Thursday 19 April 2012

Human Housewives

I've been on a crusade for years to make the word "consumer" taboo. Sometime in the 90s, I addressed the Saatchi P&G team and clients with a plea to erase the word from their vocabularies. "The consumer", for me, conjures images of a passive, bovine creature, chewing contentedly on whatever it's fed.

Despite the efforts of countless others with the same view - see, for example, Leo Burnett's philosophy Humankind - "the consumer" persists. And my main argument against the word is that if you label a human being - or more usually a group of human beings - as "the consumer", you cannot possibly empathise with them. And it doesn't take a history lesson to show how wrong that can be.

Sometimes I wonder if the situation has got worse. "The consumer" doesn't just consume food and drink these days, but everything from whole retail chains to complex financial services and hi-tech kit, which is bizarre if you think about it long enough.

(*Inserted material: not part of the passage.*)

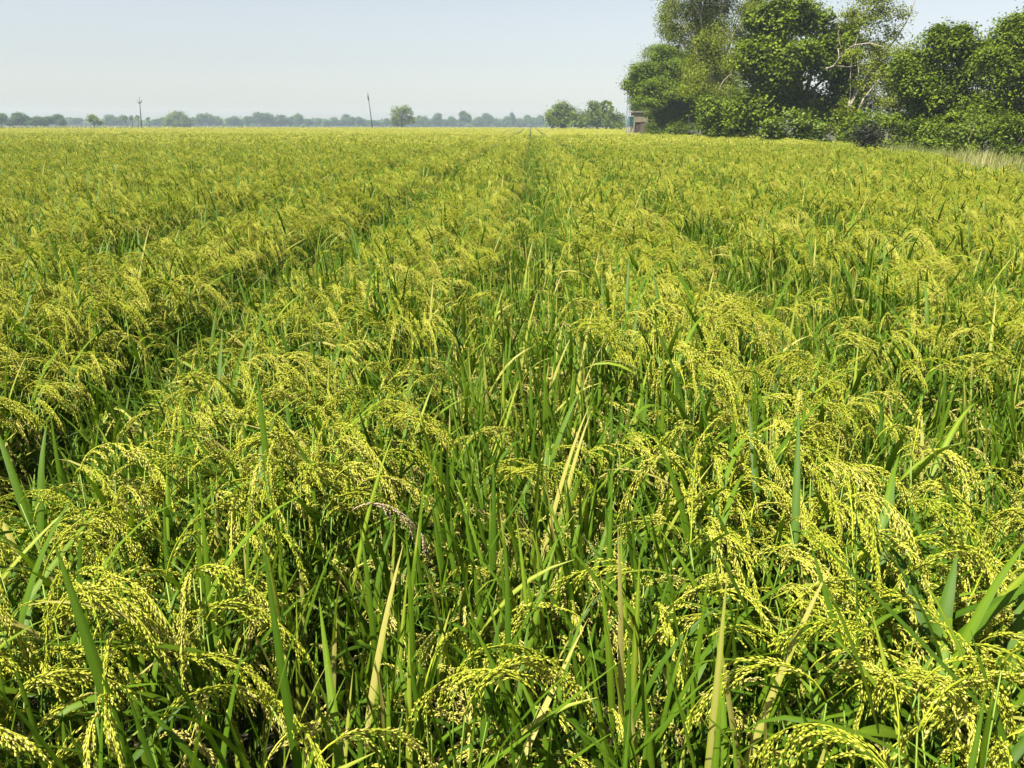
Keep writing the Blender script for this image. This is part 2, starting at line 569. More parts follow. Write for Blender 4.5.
# patches, on a grid that follows the rows; s = x - YAW*y
S0 = -1.70
jj = np.arange(-200, 70); ii = np.arange(0, 230)
J, I = np.meshgrid(jj, ii); Y = 70.0 + PATCH / 2 + I.ravel() * PATCH; X = S0 + J.ravel() * PATCH + YAW * Y
ok = (X < right_edge(Y) - .6) & (Y < far_edge(X, Y)) & (np.abs(X) < .72 * Y + 4)
X, Y, Jr = X[ok], Y[ok], J.ravel()[ok]
n = len(X)
strong = (Jr >= -1) & (Jr <= 2)
pp = np.where(strong | (rf.random(n) < .12), np.array(P_PATCH_A)[rf.integers(0, 5, n)], np.array(P_PATCH_B)[rf.integers(0, 5, n)])
pp = np.where(Jr == 1, np.array(P_PATCH_C)[rf.integers(0, 4, n)], pp)
flip = rf.integers(0, 2, n) * math.pi
pts.append(np.c_[X, Y, np.zeros(n)]); proto.append(pp)
rots.append(np.c_[np.zeros(n), np.zeros(n), -YAW + flip * 0])
scls.append(np.c_[np.where(rf.random(n) < .5, 1, -1), np.ones(n), rf.normal(1, .035, n)])
pts = np.concatenate(pts); proto = np.concatenate(proto); rots = np.concatenate(rots); scls = np.concatenate(scls)
npnt, npro = len(pts), proto_mb.n

crop_mb = MB(); crop_mb.merge(proto_mb); crop_mb.add(pts, [], .5)
me = crop_mb.mesh('rice_crop', [M_LEAF, M_STEM, M_GRAIN])


def attr(me, name, typ, data, key):
    a = me.attributes.new(name, typ, 'POINT'); a.data.foreach_set(key, np.ascontiguousarray(data).ravel())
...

When I very first started working, some of my older colleagues didn't talk about "the consumer". They talked about "housewives". OK, OK, dreadful from the emancipation point of view but at least the word has homely and human connotations. A housewife is a living, breathing human being with talents and failings, dreams and regrets.

I'd rather be described as a housewife than a consumer any day. Housewife is one of my many roles. And maybe it's no co-incidence that housewifery seems to be enjoying a revival these days - with a post-modern irony and a self-depreciating twinkle of the eye.

Now, who's for watching Desperate Consumers?